Ever since Sister Act 2: Back in the Habit, or maybe Doubt, if you have an extremely dark sense of humor, there’s been a dry spell of comedic nun movies. Even God needs to laugh sometimes. (Why do you think He created the platypus?) Thankfully, the drought should end with The Little Hours, which stars Alison Brie, Aubrey Plaza, and Kate Micucci as three sisters who instead of singing Temptations songs, act out through filthy conversations, lustfulness, homosexuality, apostasy, abusive language, heresy, and eating blood. That’s the part of Catholic School no one ever tells you about.

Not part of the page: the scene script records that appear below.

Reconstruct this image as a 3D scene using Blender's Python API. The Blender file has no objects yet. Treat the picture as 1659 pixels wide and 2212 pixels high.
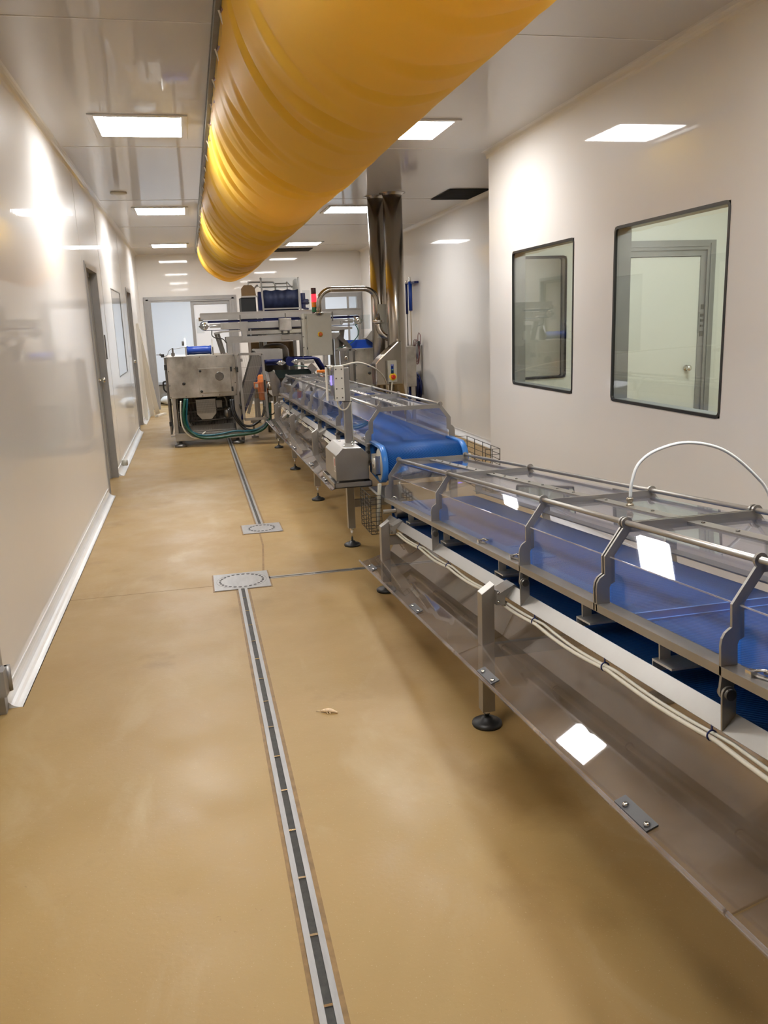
import bpy, bmesh, math, random
from mathutils import Vector, Matrix, noise
random.seed(7)
S = bpy.context.scene
COL = S.collection
PI = math.pi

# ---------------------------------------------------------------- camera, world, exposure
FPX = 1791.12
YAW, PITCH, ROLL = 0.217007, -0.226123, 0.037727
H = 1.6
f_ = Vector((math.sin(YAW)*math.cos(PITCH), math.cos(YAW)*math.cos(PITCH), math.sin(PITCH)))
r_ = Vector((math.cos(YAW), -math.sin(YAW), 0))
d_ = f_.cross(r_)
r2 = math.cos(ROLL)*r_ + math.sin(ROLL)*d_
d2 = -math.sin(ROLL)*r_ + math.cos(ROLL)*d_
cam_d = bpy.data.cameras.new('camera')
cam = bpy.data.objects.new('camera', cam_d)
COL.objects.link(cam)
cam.matrix_world = Matrix(((r2.x, -d2.x, -f_.x, 0), (r2.y, -d2.y, -f_.y, 0), (r2.z, -d2.z, -f_.z, H), (0, 0, 0, 1)))
cam_d.sensor_fit = 'HORIZONTAL'
cam_d.sensor_width = 36.0
cam_d.lens = 36.0*FPX/1659.0
cam_d.clip_start = 0.05
cam_d.clip_end = 200
S.camera = cam
w = bpy.data.worlds.new('world')
S.world = w
w.use_nodes = True
w.node_tree.nodes['Background'].inputs[0].default_value = (0.9, 0.93, 1, 1)
w.node_tree.nodes['Background'].inputs[1].default_value = 0.0
S.view_settings.view_transform = 'Standard'
S.view_settings.look = 'None'
S.view_settings.gamma = 1.0
S.view_settings.use_curve_mapping = False
S.view_settings.exposure = 0.0
LIGHT = 46.0        # emission of the ceiling panels of the hall
LIGHT_ROOM = 24.0   # ... of the room behind the windows
LIGHT_BACK = 44.0   # ... of the room behind the far doors
S.cycles.max_bounces = 12
S.cycles.diffuse_bounces = 5
S.cycles.glossy_bounces = 5
S.cycles.transmission_bounces = 6
S.cycles.transparent_max_bounces = 32
S.cycles.caustics_reflective = False
S.cycles.caustics_refractive = False
S.cycles.sample_clamp_indirect = 6.0

# ---------------------------------------------------------------- materials
MATS = {}
def newmat(name):
    m = bpy.data.materials.new(name)
    m.use_nodes = True
    m.node_tree.nodes.clear()
    MATS[name] = m
    return m, m.node_tree.nodes, m.node_tree.links

def N(nodes, t, **kw):
    n = nodes.new(t)
    for k, v in kw.items():
        setattr(n, k, v)
    return n

def coords(nodes, links, scale, kind='Object'):
    tc = N(nodes, 'ShaderNodeTexCoord')
    mp = N(nodes, 'ShaderNodeMapping')
    mp.inputs['Scale'].default_value = scale
    links.new(tc.outputs[kind], mp.inputs['Vector'])
    return mp.outputs['Vector']

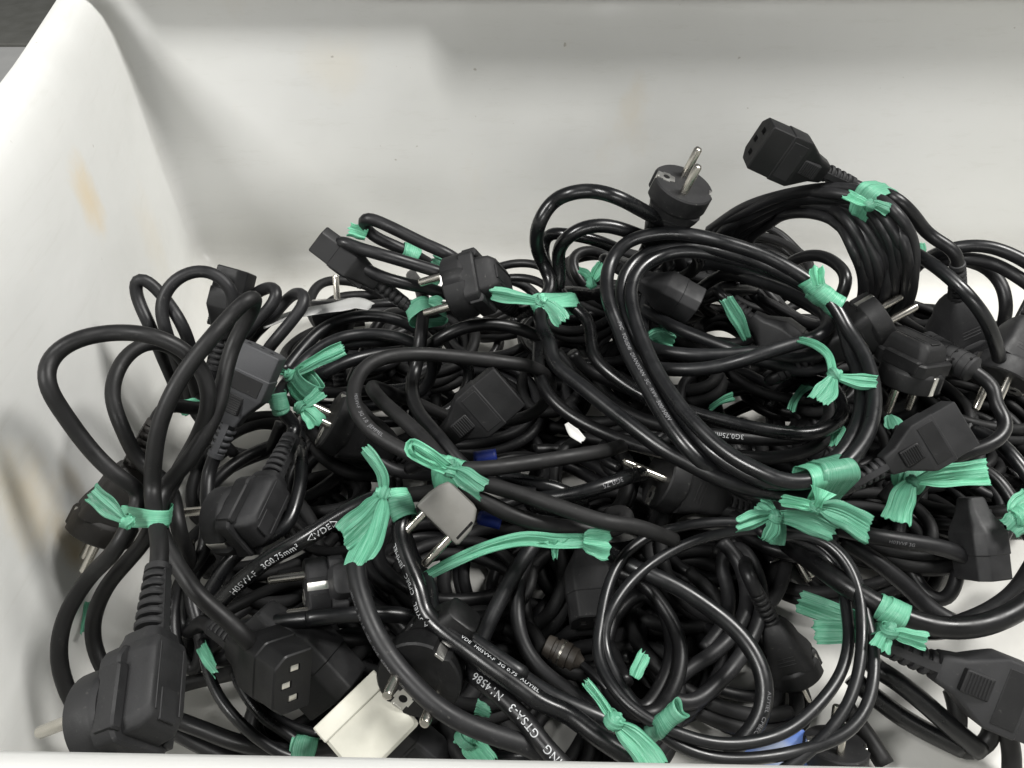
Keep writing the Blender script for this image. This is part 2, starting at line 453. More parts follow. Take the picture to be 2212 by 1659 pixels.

Here’s the official synopsis:
Medieval nuns Alessandra, Fernanda, and Ginevra lead a simple life in their convent. Their days are spent chafing at monastic routine, spying on one another, and berating the estate’s day laborer. After a particularly vicious insult session drives the peasant away, Father Tommasso brings on new hired hand Massetto, a virile young servant forced into hiding by his angry lord. Introduced to the sisters as a deaf-mute to discourage temptation, Massetto struggles to maintain his cover as the repressed nunnery erupts in a whirlwind of pansexual horniness, substance abuse, and wicked revelry.
The Little Hours — which also stars John C. Reilly, Molly Shannon, Fred Armisen, Adam Pally, Dave Franco, Nick Offerman, Jemima Kirke, and Jon Gabrus (what a cast) — comes out in select cities on June 30.